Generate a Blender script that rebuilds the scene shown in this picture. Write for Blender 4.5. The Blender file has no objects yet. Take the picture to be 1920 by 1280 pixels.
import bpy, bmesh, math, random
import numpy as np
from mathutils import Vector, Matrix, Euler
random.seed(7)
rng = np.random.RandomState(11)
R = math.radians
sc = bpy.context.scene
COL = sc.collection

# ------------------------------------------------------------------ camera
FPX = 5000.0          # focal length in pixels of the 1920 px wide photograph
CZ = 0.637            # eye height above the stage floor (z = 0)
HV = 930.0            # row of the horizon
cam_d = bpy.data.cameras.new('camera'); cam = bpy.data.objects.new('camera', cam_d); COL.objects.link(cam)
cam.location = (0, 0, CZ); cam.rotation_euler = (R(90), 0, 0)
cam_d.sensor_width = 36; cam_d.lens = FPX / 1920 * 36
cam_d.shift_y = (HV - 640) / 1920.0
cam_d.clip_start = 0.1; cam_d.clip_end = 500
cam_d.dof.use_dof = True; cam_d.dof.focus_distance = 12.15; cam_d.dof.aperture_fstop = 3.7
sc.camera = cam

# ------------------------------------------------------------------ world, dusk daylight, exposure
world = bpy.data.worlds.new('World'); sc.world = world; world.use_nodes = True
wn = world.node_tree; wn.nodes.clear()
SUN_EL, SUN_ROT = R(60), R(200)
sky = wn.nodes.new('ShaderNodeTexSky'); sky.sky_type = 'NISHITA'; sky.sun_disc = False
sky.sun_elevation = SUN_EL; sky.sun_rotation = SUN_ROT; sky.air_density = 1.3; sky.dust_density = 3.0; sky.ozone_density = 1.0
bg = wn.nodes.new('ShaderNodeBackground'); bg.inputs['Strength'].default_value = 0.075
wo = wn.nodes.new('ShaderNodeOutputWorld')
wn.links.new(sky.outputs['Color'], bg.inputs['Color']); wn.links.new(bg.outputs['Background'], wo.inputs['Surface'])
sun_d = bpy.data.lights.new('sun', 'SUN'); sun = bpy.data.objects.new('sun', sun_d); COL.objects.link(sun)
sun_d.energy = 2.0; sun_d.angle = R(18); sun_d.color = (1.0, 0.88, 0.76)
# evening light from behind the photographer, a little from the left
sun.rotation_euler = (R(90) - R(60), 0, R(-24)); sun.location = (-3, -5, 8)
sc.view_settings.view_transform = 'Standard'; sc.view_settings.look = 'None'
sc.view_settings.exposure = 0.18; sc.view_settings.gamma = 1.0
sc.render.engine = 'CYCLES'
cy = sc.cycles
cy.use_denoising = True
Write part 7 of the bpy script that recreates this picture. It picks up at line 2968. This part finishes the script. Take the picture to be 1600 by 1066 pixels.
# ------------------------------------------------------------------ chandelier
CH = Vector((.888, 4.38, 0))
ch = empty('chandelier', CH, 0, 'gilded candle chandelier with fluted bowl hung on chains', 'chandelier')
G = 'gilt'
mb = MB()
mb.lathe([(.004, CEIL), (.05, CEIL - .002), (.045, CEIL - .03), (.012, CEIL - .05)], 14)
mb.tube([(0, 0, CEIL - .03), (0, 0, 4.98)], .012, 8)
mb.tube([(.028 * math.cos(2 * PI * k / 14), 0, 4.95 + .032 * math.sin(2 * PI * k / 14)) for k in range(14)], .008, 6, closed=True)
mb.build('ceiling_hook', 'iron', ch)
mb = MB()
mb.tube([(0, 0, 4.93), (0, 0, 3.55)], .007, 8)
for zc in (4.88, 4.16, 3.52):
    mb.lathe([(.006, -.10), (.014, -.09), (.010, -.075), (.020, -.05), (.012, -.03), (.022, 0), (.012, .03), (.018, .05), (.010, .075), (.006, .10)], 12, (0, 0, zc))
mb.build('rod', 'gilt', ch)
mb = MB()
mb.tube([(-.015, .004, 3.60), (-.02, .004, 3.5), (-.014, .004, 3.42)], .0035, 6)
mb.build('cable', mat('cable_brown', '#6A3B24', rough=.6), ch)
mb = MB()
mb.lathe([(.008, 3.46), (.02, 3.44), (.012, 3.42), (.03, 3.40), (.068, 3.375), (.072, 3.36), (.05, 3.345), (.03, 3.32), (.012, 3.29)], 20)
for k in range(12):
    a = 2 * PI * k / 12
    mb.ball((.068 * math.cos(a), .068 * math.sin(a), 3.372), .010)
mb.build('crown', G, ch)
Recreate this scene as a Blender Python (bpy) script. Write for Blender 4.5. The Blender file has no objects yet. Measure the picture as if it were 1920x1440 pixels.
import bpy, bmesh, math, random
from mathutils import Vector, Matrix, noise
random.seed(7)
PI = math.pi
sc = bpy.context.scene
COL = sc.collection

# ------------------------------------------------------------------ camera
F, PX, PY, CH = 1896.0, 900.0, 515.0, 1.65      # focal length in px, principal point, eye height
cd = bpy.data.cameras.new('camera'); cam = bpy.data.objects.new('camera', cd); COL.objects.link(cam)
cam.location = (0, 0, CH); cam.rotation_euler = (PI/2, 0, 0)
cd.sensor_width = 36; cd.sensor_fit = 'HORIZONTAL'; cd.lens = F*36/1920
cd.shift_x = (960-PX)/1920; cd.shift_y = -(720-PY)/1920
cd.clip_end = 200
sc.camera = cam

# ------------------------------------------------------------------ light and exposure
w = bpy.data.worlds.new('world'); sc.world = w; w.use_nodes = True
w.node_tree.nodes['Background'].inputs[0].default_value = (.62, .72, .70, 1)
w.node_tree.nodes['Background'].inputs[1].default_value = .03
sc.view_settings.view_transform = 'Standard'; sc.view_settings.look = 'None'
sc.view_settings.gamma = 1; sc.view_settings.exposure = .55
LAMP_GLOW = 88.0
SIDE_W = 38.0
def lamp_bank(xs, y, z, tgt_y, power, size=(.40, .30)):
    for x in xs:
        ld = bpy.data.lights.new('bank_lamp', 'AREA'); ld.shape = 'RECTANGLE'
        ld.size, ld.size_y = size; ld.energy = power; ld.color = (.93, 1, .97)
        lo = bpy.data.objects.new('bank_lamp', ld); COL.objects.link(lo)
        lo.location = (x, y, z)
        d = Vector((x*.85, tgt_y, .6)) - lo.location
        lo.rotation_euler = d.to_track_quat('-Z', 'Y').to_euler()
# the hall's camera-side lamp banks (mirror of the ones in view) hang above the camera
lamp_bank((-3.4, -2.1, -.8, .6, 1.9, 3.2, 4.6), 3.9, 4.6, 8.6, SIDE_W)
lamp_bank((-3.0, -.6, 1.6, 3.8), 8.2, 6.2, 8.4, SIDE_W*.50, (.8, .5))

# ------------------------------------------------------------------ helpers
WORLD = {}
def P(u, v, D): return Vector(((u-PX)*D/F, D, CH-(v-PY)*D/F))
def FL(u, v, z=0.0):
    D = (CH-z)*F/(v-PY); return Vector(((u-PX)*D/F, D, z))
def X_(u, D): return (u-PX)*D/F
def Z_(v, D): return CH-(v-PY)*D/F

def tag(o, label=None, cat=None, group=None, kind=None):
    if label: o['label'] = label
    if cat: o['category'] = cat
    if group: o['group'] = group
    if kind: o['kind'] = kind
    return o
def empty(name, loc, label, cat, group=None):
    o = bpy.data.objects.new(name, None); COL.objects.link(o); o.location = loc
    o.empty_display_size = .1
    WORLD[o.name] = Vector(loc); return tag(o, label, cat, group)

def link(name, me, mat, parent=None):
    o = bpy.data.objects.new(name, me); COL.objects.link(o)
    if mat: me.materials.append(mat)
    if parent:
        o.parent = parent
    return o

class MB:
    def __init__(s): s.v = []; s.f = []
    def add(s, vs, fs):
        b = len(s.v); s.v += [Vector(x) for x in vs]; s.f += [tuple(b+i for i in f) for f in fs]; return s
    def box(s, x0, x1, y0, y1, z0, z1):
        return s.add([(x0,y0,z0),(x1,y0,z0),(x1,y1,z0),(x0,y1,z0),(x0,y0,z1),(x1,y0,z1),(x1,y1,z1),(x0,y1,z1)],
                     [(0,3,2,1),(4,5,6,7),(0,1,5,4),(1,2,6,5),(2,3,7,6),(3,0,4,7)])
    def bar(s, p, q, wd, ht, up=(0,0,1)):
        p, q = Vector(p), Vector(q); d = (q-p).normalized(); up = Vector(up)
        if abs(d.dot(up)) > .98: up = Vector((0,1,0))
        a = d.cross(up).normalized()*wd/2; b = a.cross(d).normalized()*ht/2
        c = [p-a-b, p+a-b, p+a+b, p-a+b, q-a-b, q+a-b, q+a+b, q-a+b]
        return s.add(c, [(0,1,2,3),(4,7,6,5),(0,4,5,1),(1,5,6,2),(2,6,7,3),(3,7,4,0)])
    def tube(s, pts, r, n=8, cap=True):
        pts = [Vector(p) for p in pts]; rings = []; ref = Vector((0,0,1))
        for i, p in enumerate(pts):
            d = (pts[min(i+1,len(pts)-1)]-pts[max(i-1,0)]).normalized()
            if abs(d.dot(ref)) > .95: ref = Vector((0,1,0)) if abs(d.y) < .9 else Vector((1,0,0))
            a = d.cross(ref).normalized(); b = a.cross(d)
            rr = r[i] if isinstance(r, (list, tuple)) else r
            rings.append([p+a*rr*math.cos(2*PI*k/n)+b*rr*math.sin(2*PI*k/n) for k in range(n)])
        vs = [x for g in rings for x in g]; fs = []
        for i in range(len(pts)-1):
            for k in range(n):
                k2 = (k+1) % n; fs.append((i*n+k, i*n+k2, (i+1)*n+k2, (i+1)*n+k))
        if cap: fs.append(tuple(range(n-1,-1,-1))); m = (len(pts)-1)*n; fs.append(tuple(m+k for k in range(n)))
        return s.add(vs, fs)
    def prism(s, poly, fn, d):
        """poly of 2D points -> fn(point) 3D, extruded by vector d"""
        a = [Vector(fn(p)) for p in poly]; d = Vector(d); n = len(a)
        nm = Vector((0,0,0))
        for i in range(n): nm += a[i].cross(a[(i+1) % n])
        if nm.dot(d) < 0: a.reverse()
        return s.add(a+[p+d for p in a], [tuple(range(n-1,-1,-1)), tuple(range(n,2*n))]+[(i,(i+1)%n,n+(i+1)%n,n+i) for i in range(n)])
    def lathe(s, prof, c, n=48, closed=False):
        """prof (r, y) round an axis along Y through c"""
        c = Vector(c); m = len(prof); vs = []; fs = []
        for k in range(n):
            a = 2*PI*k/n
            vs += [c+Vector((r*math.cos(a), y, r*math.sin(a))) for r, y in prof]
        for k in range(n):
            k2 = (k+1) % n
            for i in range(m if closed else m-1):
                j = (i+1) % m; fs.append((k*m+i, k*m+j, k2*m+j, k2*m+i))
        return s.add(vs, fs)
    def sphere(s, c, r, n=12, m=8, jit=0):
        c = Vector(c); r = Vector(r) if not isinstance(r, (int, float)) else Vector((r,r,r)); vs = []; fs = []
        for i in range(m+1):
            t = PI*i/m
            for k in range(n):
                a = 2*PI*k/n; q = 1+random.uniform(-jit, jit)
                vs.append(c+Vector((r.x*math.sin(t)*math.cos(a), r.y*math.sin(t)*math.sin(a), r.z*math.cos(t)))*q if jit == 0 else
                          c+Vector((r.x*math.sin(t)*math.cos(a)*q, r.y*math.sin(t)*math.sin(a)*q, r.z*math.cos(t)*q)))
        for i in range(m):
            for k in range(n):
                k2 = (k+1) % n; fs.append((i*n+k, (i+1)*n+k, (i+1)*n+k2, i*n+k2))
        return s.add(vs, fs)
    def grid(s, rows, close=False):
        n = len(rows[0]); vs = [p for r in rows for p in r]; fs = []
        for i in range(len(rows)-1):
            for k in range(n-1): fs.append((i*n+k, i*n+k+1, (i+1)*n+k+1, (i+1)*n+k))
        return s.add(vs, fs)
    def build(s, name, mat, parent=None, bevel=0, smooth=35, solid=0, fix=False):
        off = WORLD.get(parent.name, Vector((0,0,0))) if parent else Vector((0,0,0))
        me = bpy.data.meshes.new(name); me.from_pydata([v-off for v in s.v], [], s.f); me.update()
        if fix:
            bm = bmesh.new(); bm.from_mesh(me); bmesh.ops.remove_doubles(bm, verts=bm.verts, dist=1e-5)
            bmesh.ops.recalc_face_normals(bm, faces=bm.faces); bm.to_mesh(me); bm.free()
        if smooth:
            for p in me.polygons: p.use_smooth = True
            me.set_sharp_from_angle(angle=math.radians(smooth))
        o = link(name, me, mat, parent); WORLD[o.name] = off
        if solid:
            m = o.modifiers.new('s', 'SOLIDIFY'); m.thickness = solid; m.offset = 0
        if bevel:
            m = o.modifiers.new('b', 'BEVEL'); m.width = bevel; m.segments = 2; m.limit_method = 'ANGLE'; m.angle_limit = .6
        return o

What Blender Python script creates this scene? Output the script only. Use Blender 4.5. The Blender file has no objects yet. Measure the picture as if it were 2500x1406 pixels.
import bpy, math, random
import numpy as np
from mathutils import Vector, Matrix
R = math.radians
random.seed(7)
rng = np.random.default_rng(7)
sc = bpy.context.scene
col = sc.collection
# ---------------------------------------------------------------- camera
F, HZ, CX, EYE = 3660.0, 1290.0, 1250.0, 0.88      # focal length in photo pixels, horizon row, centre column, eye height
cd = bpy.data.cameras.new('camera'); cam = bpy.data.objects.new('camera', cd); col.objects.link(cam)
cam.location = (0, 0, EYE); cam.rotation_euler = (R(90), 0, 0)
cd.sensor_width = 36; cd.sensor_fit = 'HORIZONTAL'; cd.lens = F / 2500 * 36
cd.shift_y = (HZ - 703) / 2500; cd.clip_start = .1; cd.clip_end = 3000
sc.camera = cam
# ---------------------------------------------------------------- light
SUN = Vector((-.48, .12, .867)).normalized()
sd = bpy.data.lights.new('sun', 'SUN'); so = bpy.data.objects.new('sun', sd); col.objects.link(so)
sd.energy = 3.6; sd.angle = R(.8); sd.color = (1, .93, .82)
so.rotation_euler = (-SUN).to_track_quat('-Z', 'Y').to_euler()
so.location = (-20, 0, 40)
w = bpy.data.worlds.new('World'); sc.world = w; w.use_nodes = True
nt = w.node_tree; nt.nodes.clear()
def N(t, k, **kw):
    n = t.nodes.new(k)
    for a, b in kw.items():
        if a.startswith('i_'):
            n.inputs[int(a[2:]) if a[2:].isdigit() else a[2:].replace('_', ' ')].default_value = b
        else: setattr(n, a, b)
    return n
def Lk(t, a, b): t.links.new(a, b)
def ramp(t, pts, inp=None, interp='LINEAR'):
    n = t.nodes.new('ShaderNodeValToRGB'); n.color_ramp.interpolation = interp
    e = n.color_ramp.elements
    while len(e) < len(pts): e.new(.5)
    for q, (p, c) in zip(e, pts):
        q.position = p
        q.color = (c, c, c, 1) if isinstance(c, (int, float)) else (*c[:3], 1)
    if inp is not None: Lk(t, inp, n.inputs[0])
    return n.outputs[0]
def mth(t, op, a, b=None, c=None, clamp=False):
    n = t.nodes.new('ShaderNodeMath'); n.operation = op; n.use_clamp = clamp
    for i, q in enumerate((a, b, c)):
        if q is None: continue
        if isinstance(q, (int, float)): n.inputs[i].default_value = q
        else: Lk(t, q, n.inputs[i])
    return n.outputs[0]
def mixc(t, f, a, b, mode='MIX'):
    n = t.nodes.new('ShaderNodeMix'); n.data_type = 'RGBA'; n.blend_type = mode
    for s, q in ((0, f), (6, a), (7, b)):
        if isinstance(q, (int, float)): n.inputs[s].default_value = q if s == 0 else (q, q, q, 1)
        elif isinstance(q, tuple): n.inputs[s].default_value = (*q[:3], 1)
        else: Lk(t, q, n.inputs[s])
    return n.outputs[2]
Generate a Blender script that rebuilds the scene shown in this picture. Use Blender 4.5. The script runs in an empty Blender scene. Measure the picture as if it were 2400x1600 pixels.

==*==

▶ [CHALLENGE]
Copy out each line of the entries that holds "Take".

▶ [EXPECTED OUTPUT]
Generate a Blender script that rebuilds the scene shown in this picture. Write for Blender 4.5. The Blender file has no objects yet. Take the picture to be 1920 by 1280 pixels.
Write part 7 of the bpy script that recreates this picture. It picks up at line 2968. This part finishes the script. Take the picture to be 1600 by 1066 pixels.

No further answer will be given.